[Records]

◆ ◆ ◆ ◆ ◆ ◆ ◆

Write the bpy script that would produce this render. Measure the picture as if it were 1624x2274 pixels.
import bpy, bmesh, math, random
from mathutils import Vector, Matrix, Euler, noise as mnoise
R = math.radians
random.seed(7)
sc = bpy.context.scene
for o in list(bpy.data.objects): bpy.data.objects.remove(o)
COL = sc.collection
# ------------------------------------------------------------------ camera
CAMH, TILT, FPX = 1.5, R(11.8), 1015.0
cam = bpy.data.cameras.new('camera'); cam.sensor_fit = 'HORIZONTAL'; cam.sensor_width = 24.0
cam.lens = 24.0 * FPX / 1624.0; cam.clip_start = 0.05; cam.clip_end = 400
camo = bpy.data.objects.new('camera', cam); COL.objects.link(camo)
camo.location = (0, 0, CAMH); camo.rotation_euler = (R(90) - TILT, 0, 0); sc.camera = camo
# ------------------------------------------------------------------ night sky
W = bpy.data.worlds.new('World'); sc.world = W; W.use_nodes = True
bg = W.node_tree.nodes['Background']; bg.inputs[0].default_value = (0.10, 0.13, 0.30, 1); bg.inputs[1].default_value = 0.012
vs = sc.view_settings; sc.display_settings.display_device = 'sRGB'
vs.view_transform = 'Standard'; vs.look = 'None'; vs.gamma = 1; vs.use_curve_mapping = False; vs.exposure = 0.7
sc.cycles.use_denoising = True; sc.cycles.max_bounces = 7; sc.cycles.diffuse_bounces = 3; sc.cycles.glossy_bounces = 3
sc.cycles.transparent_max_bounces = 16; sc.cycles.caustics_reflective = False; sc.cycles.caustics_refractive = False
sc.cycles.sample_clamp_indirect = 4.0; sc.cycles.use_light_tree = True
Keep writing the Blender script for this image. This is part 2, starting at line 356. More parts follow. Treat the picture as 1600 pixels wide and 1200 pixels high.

◆ ◆ ◆ ◆ ◆ ◆ ◆

▶ [Job]:
Copy out all of the lines above exactly.

▶ [Answer in full]:
Write the bpy script that would produce this render. Measure the picture as if it were 1624x2274 pixels.
import bpy, bmesh, math, random
from mathutils import Vector, Matrix, Euler, noise as mnoise
R = math.radians
random.seed(7)
sc = bpy.context.scene
for o in list(bpy.data.objects): bpy.data.objects.remove(o)
COL = sc.collection
# ------------------------------------------------------------------ camera
CAMH, TILT, FPX = 1.5, R(11.8), 1015.0
cam = bpy.data.cameras.new('camera'); cam.sensor_fit = 'HORIZONTAL'; cam.sensor_width = 24.0
cam.lens = 24.0 * FPX / 1624.0; cam.clip_start = 0.05; cam.clip_end = 400
camo = bpy.data.objects.new('camera', cam); COL.objects.link(camo)
camo.location = (0, 0, CAMH); camo.rotation_euler = (R(90) - TILT, 0, 0); sc.camera = camo
# ------------------------------------------------------------------ night sky
W = bpy.data.worlds.new('World'); sc.world = W; W.use_nodes = True
bg = W.node_tree.nodes['Background']; bg.inputs[0].default_value = (0.10, 0.13, 0.30, 1); bg.inputs[1].default_value = 0.012
vs = sc.view_settings; sc.display_settings.display_device = 'sRGB'
vs.view_transform = 'Standard'; vs.look = 'None'; vs.gamma = 1; vs.use_curve_mapping = False; vs.exposure = 0.7
sc.cycles.use_denoising = True; sc.cycles.max_bounces = 7; sc.cycles.diffuse_bounces = 3; sc.cycles.glossy_bounces = 3
sc.cycles.transparent_max_bounces = 16; sc.cycles.caustics_reflective = False; sc.cycles.caustics_refractive = False
sc.cycles.sample_clamp_indirect = 4.0; sc.cycles.use_light_tree = True
Keep writing the Blender script for this image. This is part 2, starting at line 356. More parts follow. Treat the picture as 1600 pixels wide and 1200 pixels high.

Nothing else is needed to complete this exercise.